Braccio di ferro Regione-Ilva stop all'uso di acqua potabile
Fino al 2006 lo stabilimento siderurgico più grande d'Europa succhiava qualcosa come 800 litri al secondo, scesi a 600 litri, ridotti poi da un paio d'anni a 250 litri. L´assessore ai lavori pubblici Fabiano Amati contro lo spreco della risorsa utilizzata per raffreddare l'acciaio
La Regione vuole impedire che l'Ilva di Taranto continui a usare l'acqua potabile prelevata dal Sinni per raffreddare l'acciaio. Nella "Puglia sitibonda", è uno spreco che va avanti da un bel po': fino al 2006 lo stabilimento siderurgico più grande d'Europa succhiava qualcosa come 800 litri al secondo, scesi a 600 litri, ridotti poi da un paio d'anni a 250 litri. "Io voglio evitare che quell'acqua sia utilizzata a scopi industriali" dice l'assessore ai Lavori pubblici della giunta Vendola, Fabiano Amati. Parole di buon senso che, però, a quanto pare non riescono a convincere l'Ilva. La discussione va avanti da almeno tre mesi, ma inutilmente. Va in scena un braccio di ferro che per il momento si combatte a colpi di missive, tra l'arrabbiato e l'ironico.
Emilio Riva, il patron del maxi impianto tarantino, non apre bocca (né tantomeno si arma di una stilografica). Attraverso qualcuno dei suoi collaboratori si era limitato a far sapere che quella era una buona idea. Ma niente di più. Collaboratori che, come racconta Amati in una lettera indirizzata allo stesso Riva, "avevano dichiarato correttamente di non poter assumere alcuna decisione perché esorbitante rispetto alle proprie competenze". Ecco perché già "mi ero permesso di rivolgermi a lei con una garbata (suppongo) e riservata richiesta d'incontro, che invece ha voluto negarmi. Come se la questione posta riguardasse la sostituzione di un rubinetto e non coinvolgesse il diritto dei cittadini a vivere meglio".
Amati adesso ci riprova: scrive per la seconda volta a Riva "nella speranza di risolvere questa spiacevole vicenda". Il titolare dei Lavori pubblici spiega come stanno le cose: Ilva potrebbe servirsi non dell'acqua potabile, ma di quella "riciclata" dal depuratore Bellavista in quel di Taranto, "purché contribuisca alle spese di gestione dell'impianto", affidato alle cure di Acquedotto pugliese. Se fosse così, "non sarebbe più obbligata a corrispondere all'Eipli (ente per l'irrigazione) e alla Regione Basilicata la somma di circa 2 milioni 500mila euro (una specie di inevitabile "dazio" da pagare per la tutela dell'ambiente, ndr)". A quel punto "parte del risparmio ottenuto potrebbe destinarlo per contribuire a tenere in piedi il Bellavista". Ad un costo che per Ilva sarebbe di poco superiore al milione di euro.
Appare un'offerta impossibile da rifiutare, eppure non c'è traccia di assenso da parte del gruppo industriale.
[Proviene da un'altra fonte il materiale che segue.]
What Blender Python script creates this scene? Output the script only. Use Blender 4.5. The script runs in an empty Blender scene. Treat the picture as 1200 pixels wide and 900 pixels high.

Soprattutto, incalza Amati, i 250 litri recuperati - "una risorsa preziosa che andrebbe adoperata con parsimonia e solo per dare da bere" - potrebbero essere invasati nella diga Pappadai tirata su sempre nel Tarantino e "per la cui realizzazione abbiamo speso diversi miliardi, ma che rischia di diventare una nuova cattedrale nel deserto". Sì, insomma, ancora non funziona.
L'assessore confessa: "Ero indignato, ma ora sono dispiaciuto. Considero quanto la mancanza di prospettiva nella riflessione degli uomini sia in grado di infliggere danni non stimabili, perché manca l'unità di misura utile a determinarne il prezzo".